Gifted people and self-actualization

It is commonly accepted that when a person attains success he achieves significant financial and professional levels in agreement with his own standards and with those of the people around him. He is also expected to enjoy a condition of comfort and personal satisfaction. However, sometimes these results are not obtained. There are people who can achieve financial and professional success, and feel not satisfied with themselves. On the contrary, other ones may not seem successful to the eyes of other people but may enjoy emotional well-being and inner satisfaction. Finally, there are those that achieve no satisfaction and no success.

By the conventional definition of success, a successful person is someone who has achieved high social status and income. It happens, however, that some intelligent people do not aspire to this kind of success and that other ones, once they achieve it, do not seem to be fully satisfied with their achievement. It seems then convenient to use for these cases another definition of success, related with Abraham Maslow’s concept of self-actualization.

According to Maslow, the self-actualized person is one that has developed all his capacities. The application he makes of these capacities can be to obtain conventional success, but it is not necessarily so. This person considers that what really matters is his own satisfaction and not other people’s opinion. The measure of the degree of self-actualization of a person is how he has used his potential, either to obtain conventional success or to obtain his own personal happiness. A person that has achieved conventional success but not self-actualization may feel unsatisfied with what he has obtained.

The self-actualized person of Maslow has similar characteristics to the kind of person that other development theories situate at the top of the scale. It is a person that feels well with himself and the others, who tend to collaborate, and has confidence in himself and in his purposes.

The self-actualized person is not selfish because he has understood that personal well-being derives from general well-being. He does not accept life as it is, but tries to bring to reality his vision of what it should be. As a consequence, he suffers inner conflict, self-criticism, anxiety, and feelings of inferiority with respect to his own ideals.

Various obstacles can interfere with the actualization of a person’s talent: self-criticism, doubt, feelings of inferiority, and others. If talent is not allowed to manifest, it remains in a latent state and is a frequent cause of depression and distress. For example, a very strictly upbringing may hold the adult from living experiences that could enrich his creative development.

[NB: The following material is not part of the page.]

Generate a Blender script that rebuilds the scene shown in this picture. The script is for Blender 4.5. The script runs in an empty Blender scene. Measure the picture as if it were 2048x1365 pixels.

A person that is confined to a conventional role, such as that of being a good father or a good son, may have no possibilities to manifest his real self. This person needs to be assisted to show his creativity through the self-imposed role.

The main causes why talents are not externalized are shame and fear of humiliation. They make the person to avoid anything that may constitute a humiliation, and this hinders his capacity for expression. By reason of his extreme sensibility, the gifted person reacts intensely to a humiliation in childhood. When the inner drive to manifest creativity meets with the repression produced by shame, people are overwhelmed with feelings of rage and resentment, followed by episodes of depression and hopelessness.

When teachers and parents consider the precocious gifted child as a problem whose solution is to make him ‘normal,’ they produce a burden of guilt and resentment that is added to the child’s problem of expressing himself. Having been punished for being different the child will grow conflicted because he will feel guilty whether he follows or not his parent’s rules.